The "Dash," meanwhile, is "not very dashing," she opined. "It comes across as change for the sake of change."

In short, "what were they thinking?" Hudson mused. "Instead of trying to mimic Apple's 'Think Different' slogan from 1997, perhaps Canonical should go back 90 years to IBM's 'Think!' and work their way up?"

'I've Been Much More Satisfied'

Hyperlogos blogger Martin Espinoza had a different tale to tell.

"I've been using Natty since the alpha now, and I've been much more satisfied with this than with former Ubuntu releases," Espinoza told Linux Girl. "While it does represent more changes than we've seen at once in Ubuntu in some time, more has remained constant than has changed."

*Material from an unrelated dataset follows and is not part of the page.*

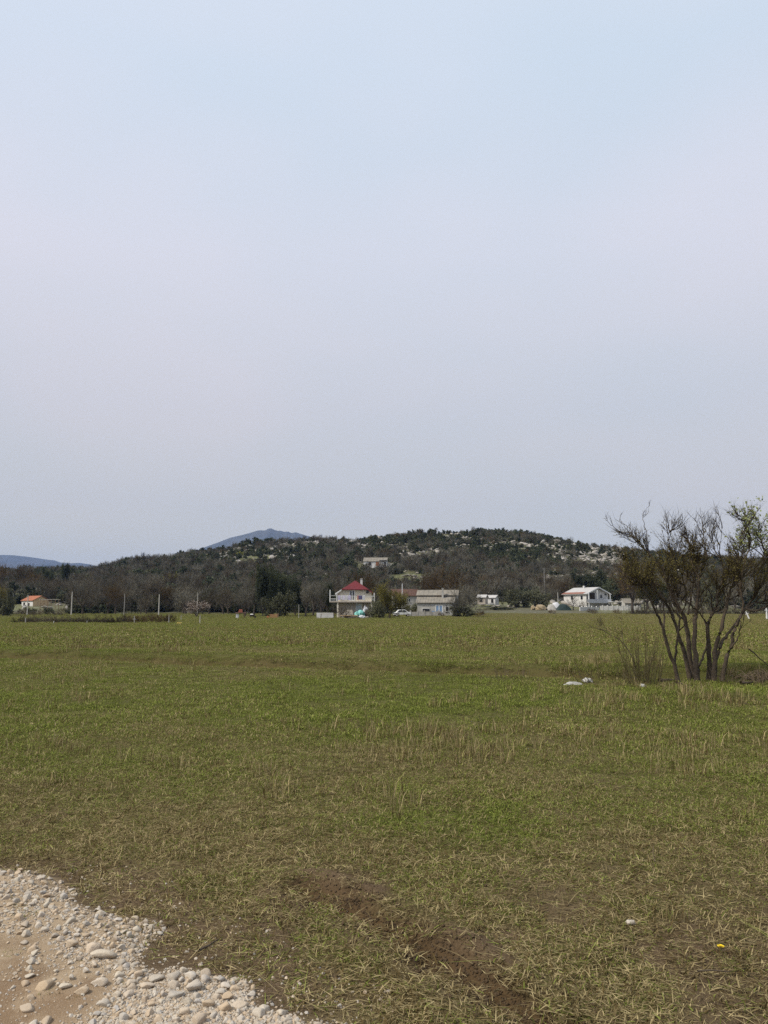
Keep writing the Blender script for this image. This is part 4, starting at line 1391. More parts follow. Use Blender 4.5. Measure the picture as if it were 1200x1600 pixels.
def brush_pile():
    rng = np.random.default_rng(71)
    c = gp(1193, 1070); z = gz(*c)
    root = empty('brush_pile', (c[0], c[1], z), 0, 'heap of thin cut branches at the right edge of the meadow', 'brush pile')
    g = Geo()
    for k in range(70):
        a = rng.uniform(0, 6.28); r = .35 * math.sqrt(rng.uniform())
        p = np.array([math.cos(a) * r * 1.2, math.sin(a) * r * .7, rng.uniform(0, .10)])
        t = np.linspace(0, 1, 7)[:, None]
        a2 = rng.uniform(0, 6.28); d = np.array([math.cos(a2), math.sin(a2), 0]) * rng.uniform(.25, .6)
        L = p + d * t + np.array([0, 0, 1]) * (4 * t * (1 - t)) * rng.uniform(.05, .26) + rng.normal(0, .008, (7, 3))
        V, Q = tube_arrays([L], [taper(7, rng.uniform(.004, .010), .003)], 4); g.add(V, Q)
    link('branches', g.mesh('branches', F_DEAD), parent=root)


brush_pile()


def crumpled(name, u, v, Y, sx, sy, sz, label, cat, mat, seed, rz=0.0, lift=.3):
    """crumpled film or paper: an uneven closed shell"""
    import bmesh
    rng = np.random.default_rng(seed)
    bm = bmesh.new(); bmesh.ops.create_icosphere(bm, subdivisions=3, radius=1)
    V = np.array([q.co[:] for q in bm.verts])
    o = rng.uniform(0, 50, 3)
    k = .55 + .8 * fbm(V[:, 0] * 1.0 + o[0] + V[:, 2], V[:, 1] + o[1] - V[:, 2], .55, 3, seed)
    V *= k[:, None]; V += rng.normal(0, .035, V.shape)
    V *= np.array([sx, sy, sz])
    V[:, 2] = np.maximum(V[:, 2], -sz * .25)
    for q, c_ in zip(bm.verts, V): q.co = c_
    me = bpy.data.meshes.new(name); bm.to_mesh(me); bm.free(); me.materials.append(mat)
    b = at(u, v, Y)
    return tag(link(name, me, loc=(b.x, Y, gz(b.x, Y) + sz * lift), rot=(0, 0, rz)), label, cat)


PLASTIC = plain('white_film', (.44, .43, .40), (.27, .26, .235), 9, .5, .0, spec=.5)
RAG = plain('pale_rag', (.50, .45, .38), (.30, .25, .20), 14, .9, .3)
crumpled('plastic_sheet', 896, 1064, 16.8, .21, .10, .05, 'crumpled white plastic sheet lying on the ditch edge', 'litter', PLASTIC, 3, .25)
crumpled('plastic_bag', 918, 1060, 17.2, .12, .10, .08, 'white plastic bag standing beside the crumpled sheet', 'litter', PLASTIC, 4, -.2)
crumpled('plastic_scrap', 1004, 1069, 16.2, .07, .06, .05, 'small white plastic scrap under the twiggy shrub', 'litter', PLASTIC, 5, .5)
crumpled('paper_scrap', 984, 1412, 4.13, .030, .018, .013, 'crumpled cream paper scrap in the foreground grass', 'litter', RAG, 8, .4, .5)


def dandelion():
    p = gp(1127, 1496); z = gz(*p)
    root = empty('yellow_flower', (p[0], p[1], z), 0, 'single yellow dandelion in the foreground grass', 'flower')
    MB().tube([(0, 0, 0), (.002, 0, .015), (0, .002, .030)], .0015, 5).build('stalk', plain('stalk_green', (.12, .16, .05)), root)
    V, F = [], []
    rng = np.random.default_rng(2)
    m = MB()
    for ring, (n, r, h) in enumerate(((18, .015, .031), (14, .011, .033), (9, .006, .035))):
        for k in range(n):
            a = 6.283 * (k + .5 * ring) / n
            c, s = math.cos(a), math.sin(a); w = .0026
            m.add([(-s * w * .5, c * w * .5, h - .004), (c * r - s * w, s * r + c * w, h), (c * r * 1.08, s * r * 1.08, h + .001), (c * r + s * w, s * r - c * w, h), (s * w * .5, -c * w * .5, h - .004)], [(0, 1, 2, 3, 4)])
    m.build('petals', plain('petal_yellow', (.80, .62, .02), (.75, .52, .015), 90, .6), root)


dandelion()

# ------------------------------------------------------------------ the village along the far edge of the meadow
M_CREAM = plain('cream_render', (.68, .63, .52), (.58, .53, .43), .9, .9, .1)
M_PINKISH = plain('pinkish_render', (.44, .385, .33), (.34, .30, .26), 1.2, .95, .2)
M_WHITE = plain('white_paint', (.70, .70, .69), (.62, .62, .61), 1.0, .8, .05)
M_WHITEWALL = plain('whitewash', (.66, .65, .63), (.50, .49, .47), .8, .9, .1)
M_OLDWALL = plain('old_whitewash', (.44, .43, .40), (.30, .29, .265), .7, .95, .2)
M_REDROOF = plain('red_sheet_roof', (.135, .010, .014), (.10, .008, .011), .8, .65, .0, spec=.4)
M_TERRA = plain('terracotta_tile', (.40, .155, .085), (.29, .11, .06), 1.4, .9, .1)
M_BROWNROOF = plain('brown_tile', (.115, .062, .045), (.08, .046, .036), 1.2, .9, .1)
M_GREYROOF = plain('cement_sheet', (.25, .225, .185), (.165, .15, .125), .9, .9, .1)
M_PALEROOF = plain('pale_sheet', (.44, .425, .41), (.36, .35, .34), .8, .7, .05)
M_TILE = plain('faded_tile', (.26, .115, .08), (.19, .085, .06), 1.2, .9, .1)
M_TAN = plain('tan_stone', (.66, .48, .28), (.52, .38, .22), 1.6, .95, .3)
M_STONE = plain('field_stone', (.40, .38, .345), (.27, .255, .23), 1.6, .95, .5)
M_GLASS = plain('dark_glass_and_shade', (.020, .022, .026), (.028, .030, .034), 1, .12, .0, spec=.6)  # window panes, and the painted shade of the grey house's opening
M_PALEGLASS = plain('pale_glass', (.30, .40, .46), (.22, .30, .35), 1.5, .2, .0, spec=.6)
M_DARK = plain('dark_wood_and_shade', (.055, .042, .032), (.035, .028, .022), 3, .9)  # also paints the shade inside the loggia and the lean-to shelter
M_WOOD = plain('weathered_wood', (.26, .18, .115), (.17, .12, .08), 3, .9)
M_BLUE = plain('blue_door', (.20, .30, .46), (.15, .24, .38), 2, .7)
M_ORANGE = plain('orange_shutter', (.45, .17, .075), (.36, .13, .06), 2, .8)
M_CONC = plain('concrete_post', (.44, .42, .38), (.33, .315, .285), 2.5, .95, .1)
M_CONCD = plain('grey_concrete_post', (.27, .26, .245), (.20, .195, .18), 2.5, .95, .1)
M_TURQ = plain('turquoise_tarp', (.20, .50, .46), (.15, .40, .37), 1.5, .6)
M_TARP = plain('dark_green_tarp', (.012, .026, .024), (.020, .036, .034), 1.2, .6)
M_BRICK = plain('brick_red', (.30, .10, .06), (.22, .075, .05), 4, .9)
M_YELLOW = plain('yellow_box', (.75, .58, .18), (.65, .48, .14), 3, .7)
M_PALLET = plain('pallet_orange', (.46, .26, .12), (.36, .20, .10), 3, .85)
M_HAY = plain('old_hay', (.34, .27, .17), (.24, .19, .12), 2.5, .95, .5)


class House:
    """a building laid out in metres from its front left ground corner; u, v measure it in the photograph"""
    def __init__(s, name, u, v, Y, rz, label, cat='house'):
        p = at(u, v, Y); s.k = Y * 1.008 / 1200; s.u, s.v = u, v
        s.r = empty(name, (p.x, Y, gz(p.x, Y) if v is None else p.z), rz, label, cat)

    def X(s, u): return (u - s.u) * s.k

    def Z(s, v): return (s.v - v) * s.k

    def box(s, name, mat, x0, x1, y0, y1, z0, z1, parent=None, bevel=0.0):
        return MB().box(x0, x1, y0, y1, z0, z1).build(name, mat, parent or s.r, bevel)

    def window(s, x0, x1, z0, z1, y=0.0, panes=2, frame=M_WHITE, glass=M_GLASS, name='window', bar=.07, sill=True):
        """frame proud of the wall face y, panes set back inside it"""
        m = MB()
        m.box(x0, x0 + bar, y - .05, y + .03, z0, z1).box(x1 - bar, x1, y - .05, y + .03, z0, z1)
        m.box(x0 + bar, x1 - bar, y - .05, y + .03, z1 - bar, z1).box(x0 + bar, x1 - bar, y - .05, y + .03, z0, z0 + bar)
        w = (x1 - x0 - 2 * bar - (panes - 1) * bar) / panes
        for k in range(1, panes):
            a = x0 + bar + k * w + (k - 1) * bar
            m.box(a, a + bar, y - .045, y + .03, z0 + bar, z1 - bar)
        f = m.build(name, frame, s.r)
        for k in range(panes):
            a = x0 + bar + k * (w + bar)
            MB().box(a, a + w, y - .012, y + .02, z0 + bar, z1 - bar).build('pane', glass, f)
        if sill and name == 'window':
            MB().box(x0 - .06, x1 + .06, y - .12, y - .051, z0 - .06, z0).build('sill', frame, f)
        return f

    def side_window(s, x, y0, y1, z0, z1, sgn=-1, frame=M_WHITE):
        """a window in the end wall at x"""
        f = MB().box(min(x, x + sgn * .05), max(x, x + sgn * .05), y0, y1, z0, z1).build('window', frame, s.r)
        a, b = sorted((x + sgn * .052, x + sgn * .07))
        MB().box(a, b, y0 + .07, y1 - .07, z0 + .07, z1 - .07).build('pane', M_GLASS, f)


def roof_sheet(h, name, mat, quad, thick, ribs=0, parent=None, rib_mat=None):
    """a sloping roof pane; ribs run from the eave (edge 0-1) to the ridge (edge 3-2)"""
    r = MB().slab(quad, thick).build(name, mat, parent or h.r)
    q = [np.array(p, float) for p in quad]
    nrm = unit(np.cross(q[1] - q[0], q[3] - q[0]))
    for k in range(ribs):
        t = (k + .5) / ribs
        a = q[0] + (q[1] - q[0]) * t + nrm * .012; b = q[3] + (q[2] - q[3]) * t + nrm * .012
        MB().tube([a, b], .03, 4).build('rib', rib_mat or mat, r)
    return r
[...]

Unity is different, to be sure, "but it is still familiar with its use of a dock and a panel," Espinoza explained. "Compiz continues to do the heavy lifting under the hood; X.Org has not gone away.

"The theme is the same as in the last release, and the window gadgets are still on the left, which actually makes some sense now that the menu bar is being pulled into the panel when applications are maximized -- sometimes, just like OSX," he added. "The user desktop has also become notably more responsive under load, and my boot time is now well under that for Windows XP."

'Smart Enough to Include an Off Switch'

Finally, consultant and Slashdot blogger Gerhard Mack summed it up nicely with his wait-and-see approach.

"I'm curious to see how well their Unity interface works out for them," Mack said. "At least they were smart enough to include an off switch, so if users hate it, then it shouldn't turn them off of Ubuntu."